ホワイトメソッドでは地主さんの建設コストを抑えることを説いてきましたが、これは事業のリスクを抑えるという目的のみならず、入居者が入りやすい賃料を設定するためでもあります。地主さんの投資コストを抑えることは本人のメリットのみならず、入居者のメリットにもつながっていくのです。極端な表現になってしまいますが、入居者がいなければ高齢者住宅になんの価値もありません。入居者に求められる、彼らに喜んでもらえる住まいこそが、いま世の中で必要とされているのです。良い高齢者住宅かどうかを決めるのは、地主さんでも建設会社でも、ましてや私たちのように仲介事業を営む会社でもなく、お客さんである入居者なのです。
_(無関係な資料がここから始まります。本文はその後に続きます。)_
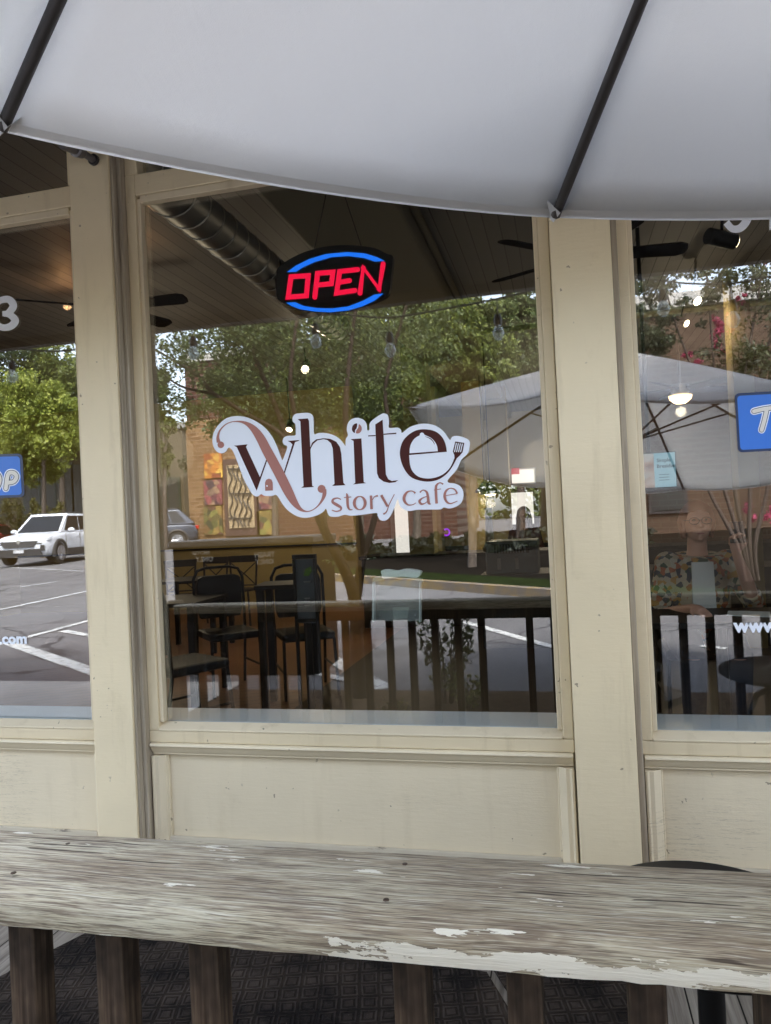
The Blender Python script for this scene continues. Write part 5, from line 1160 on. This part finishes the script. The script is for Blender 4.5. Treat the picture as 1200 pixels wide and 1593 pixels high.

ウチシルベのサイトなどでざっと見ていただければすぐにわかるのですが、やはり東京など首都圏や大都市周辺は賃料が高いですし、地方に行くにしたがって月々の家賃は下がる傾向にあります。このあたりは一般的な賃貸住宅とまったく同様です。そのため、地域性によって多少の調整は必要となりますが、ホワイトメソッドで高齢者住宅を建てる場合に大阪では基本的に賃料5万円台前半で設定し、その金額に沿って収支計画を組み立てています。5万円と聞くと極端に低価格であるかのように感じるかもしれませんが、入居者は賃料以外にも食費や介護保険の自己負担分、さらには暮らしに必要な日用品代などを支払う必要があるので、「年金の範囲内だけでなんとかやりくりしたい」という方にはこれでも精一杯に近いように感じます。これは自信を持って断言できることなのですが、賃料設定の背景にも私たちが長年にわたって蓄積してきたマーケティングのデータがあります。この地域ならいくらの設定で入居者が集まるのか、競合の状況はどうなっているのか――。表向きの情報だけであれば誰もが閲覧できるでしょう。しかし、私たちが集める情報は私自身やお住まい相談員が各地の高齢者住宅にこまめに足を運び、ネットワークを築き、そしてユーザーとも向き合いながら得たもの。いわば地に足のついた情報であり、他の企業やコンサルタントに負けることは絶対にありません。
ホワイトメソッドは、確かに地主さんにとって「任せて安心」のプランだと思います。しかし、自らの投資の先にはひとりひとりの入居者やそのご家族がいることを意識していただければ、私としてもこんなにうれしいことはありません。